REPUBLIKA.CO.ID, UNGARAN -- Hak-hak kaum difabel masih terabaikan di Kabupaten Semarang. Dalam banyak hal, para penyandang disabilitas masih mendapatkan perlakuan diskriminatif saat berhubungan dengan layanan publik.
Ironisnya, perlakuan-perlakuan seperti ini masih didapatkan para penyandang disabilitas saat mereka bersinggungan dengan layanan instansi pemerintahan. Hal ini terungkap dari audiensi perwakilan pengurus Forum Komunikasi Difabel Kabupaten Semarang (FKDKS) dengan DPRD Kabupaten Semarang, di gedung wakil rakyat Kabupaten Semarang, Rabu (6/12).
Di depan para wakil rakyat, Ketua FKDKS, Ratna Windaryanti mengungkapkan, saat ini para difabel di Kabupaten Semarang masih minim perhatian. Hak-hak yang semestinya diberikan bagi kaum difabel belum sepenuhnya dipenuhi oleh Pemerintah Kabupaten (Pemkab) Semarang.
Dalam kepengurusan administrasi kependudukan misalnya, masih banyak penyandang disabilitas yang belum tercatat sebagai warga Kabupaten Semarang. Seperti saat penyandang autis maupun yang down syndrome mengurus adminstrasi kependudukan.
Di lapangan, prakteknya masih ada petugas yang tidak sabar dalam memberikan pelayanan kepada para penyandang difabel. "Sehingga sejumlah hak para penyandang disabilitas masih terabaikan," ujarnya.
Ratna juga menyampaikan contoh lain yang dialaminya sendiri, saat ia melakukan audiensi dengan Dinas Sosial (Dinsos) Kabupaten Semarang. Ternyata kebijakan yang berlaku pada dinas yang dimaksud masih bersifat umum. Padahal, kaum disabilitas membutuhkan kebijakan khusus untuk mendapatkan pelayanan yang sama karena keterbatasan yang dimilikinya.
Termasuk perihal program yang dilakukan Dinsos bagi para penyandang disabilitas di Kabupaten Semarang. "Kenyataannya, mereka (petugas Dinsos) banyak yang tidak tahu terkait program yang berpihak kepada para penyandang disabilitas," tandasnya.

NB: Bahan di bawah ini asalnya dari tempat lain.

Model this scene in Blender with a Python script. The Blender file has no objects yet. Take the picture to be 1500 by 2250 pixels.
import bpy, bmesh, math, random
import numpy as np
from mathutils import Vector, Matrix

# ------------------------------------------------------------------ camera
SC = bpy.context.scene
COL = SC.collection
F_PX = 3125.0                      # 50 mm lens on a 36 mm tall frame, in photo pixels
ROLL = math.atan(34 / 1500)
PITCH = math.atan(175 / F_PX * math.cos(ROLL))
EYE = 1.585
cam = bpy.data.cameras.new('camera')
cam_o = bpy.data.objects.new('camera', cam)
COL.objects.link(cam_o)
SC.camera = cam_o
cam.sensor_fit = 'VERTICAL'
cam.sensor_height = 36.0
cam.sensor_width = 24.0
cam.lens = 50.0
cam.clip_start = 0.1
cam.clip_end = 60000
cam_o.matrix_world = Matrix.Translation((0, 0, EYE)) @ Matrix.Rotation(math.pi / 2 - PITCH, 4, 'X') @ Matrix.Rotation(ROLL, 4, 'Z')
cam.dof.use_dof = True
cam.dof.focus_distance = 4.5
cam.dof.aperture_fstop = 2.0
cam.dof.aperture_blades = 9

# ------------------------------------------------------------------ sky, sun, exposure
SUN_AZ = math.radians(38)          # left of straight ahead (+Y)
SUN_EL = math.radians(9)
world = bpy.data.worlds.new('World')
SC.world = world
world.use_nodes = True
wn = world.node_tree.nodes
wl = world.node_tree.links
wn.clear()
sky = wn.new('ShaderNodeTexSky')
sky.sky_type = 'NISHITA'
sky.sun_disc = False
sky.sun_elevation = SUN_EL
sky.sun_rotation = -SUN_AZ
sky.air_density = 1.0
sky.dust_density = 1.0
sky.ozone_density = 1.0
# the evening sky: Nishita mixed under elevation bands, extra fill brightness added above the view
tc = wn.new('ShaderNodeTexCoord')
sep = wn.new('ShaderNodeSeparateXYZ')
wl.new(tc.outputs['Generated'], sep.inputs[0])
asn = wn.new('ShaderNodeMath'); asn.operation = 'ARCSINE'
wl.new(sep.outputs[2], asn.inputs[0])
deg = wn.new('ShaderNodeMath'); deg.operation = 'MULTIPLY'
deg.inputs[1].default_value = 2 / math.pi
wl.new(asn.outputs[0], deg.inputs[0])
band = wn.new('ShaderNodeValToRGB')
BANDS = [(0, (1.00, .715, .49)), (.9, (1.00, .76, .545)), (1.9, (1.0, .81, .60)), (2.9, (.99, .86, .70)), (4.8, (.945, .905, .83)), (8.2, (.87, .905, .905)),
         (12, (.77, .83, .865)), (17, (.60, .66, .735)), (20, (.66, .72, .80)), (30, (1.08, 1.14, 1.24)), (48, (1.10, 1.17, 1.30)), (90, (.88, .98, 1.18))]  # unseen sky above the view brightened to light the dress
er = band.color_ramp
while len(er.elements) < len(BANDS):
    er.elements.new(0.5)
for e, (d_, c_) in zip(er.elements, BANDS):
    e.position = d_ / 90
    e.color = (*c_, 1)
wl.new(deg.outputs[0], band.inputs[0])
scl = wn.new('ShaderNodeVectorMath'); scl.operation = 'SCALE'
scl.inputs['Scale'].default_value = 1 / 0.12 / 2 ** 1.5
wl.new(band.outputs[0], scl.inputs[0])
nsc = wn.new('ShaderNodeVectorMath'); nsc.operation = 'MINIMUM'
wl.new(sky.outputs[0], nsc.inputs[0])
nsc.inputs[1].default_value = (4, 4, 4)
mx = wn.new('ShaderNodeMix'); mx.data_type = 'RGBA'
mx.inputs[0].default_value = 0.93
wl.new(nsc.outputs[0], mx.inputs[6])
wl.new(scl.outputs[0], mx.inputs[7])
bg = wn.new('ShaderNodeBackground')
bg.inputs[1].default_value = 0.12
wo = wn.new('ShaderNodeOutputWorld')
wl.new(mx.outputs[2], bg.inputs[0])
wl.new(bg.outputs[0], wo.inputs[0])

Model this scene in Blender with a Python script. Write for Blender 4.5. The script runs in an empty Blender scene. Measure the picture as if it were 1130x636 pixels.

Ratna juga menyebut, banyaknya industri besar di Kabupaten Semarang ternyata juga belum banyak yang berpihak kepada penyandang disabilitas, meski syarat pendidikan untuk memperoleh pekerjaan telah terpenuhi.
Terbukti kesempatan untuk mendapatkan pekerjaan bagi para penyandang disabilitas masih minim. Hanya industri tertentu yang mau memberdayakan kaum disabilitas.
"Saya dulu pernah diterima kerja disebuah perusahaan, karena kondisi saya sepert ini (difabel) pada perjalanannya diberhentikan secara sepihak oleh manajemen perusahaan tersebut," tambahnya.
Sedangkan terkait dengan aksesibilitas, penyandang disabilitas juga kurang diperhatikan. Saat ini masih banyak fasilitas umum dan perkantoran milik Pemkab Semarang yang kurang ramah terhadap penyandang disabilitas.
Pintu masuk banyak yang tidak dilengkapi dengan ram atau jalur sirkulasi dengan kemiringan tertentu bagi orang yang tidak dapat menggunakan tangga. "Sehingga saat kita kalau masuk ke kantor pemerintahan harus dibantu orang lain tidak bisa melakukan secara mandiri," tandasnya.
Ketua DPRD Kabupaten Semarang, Bambang Kusriyanto menyampaikan, saat ini pihak eksekutif belum mengusulkan apapun kepihak legislatif terkait dengan kebijakan yang benar-benar pro kaum difabel. Wakil rakyat Kabupaten Semarang, jelasnya, sangat pro aktif untuk mengawal segala kebijakan pro disabilitas, apabila yang nantinya bakal diusulkan pihak eksekutif.
"Kami pun mengamini, selama ini ruang-ruang publik di Kabupaten Semarang juga belum ramah akan kaum disabilitas. Termasuk dalam hal ini penataan kota maupun ruang publik lainnya," kata Bambang.
Ia juga menyambut baik niat para pengurus FKDKS. Audiensi seperti ini menjadi sebuah jembatan antara Pemkab Semarang dengan dengan para penyandang difabel sendiri. "Kami menyambut baik itu, sehingga nantinya akan kita komunikasikan dengan pihak eksekutif," tambahnya.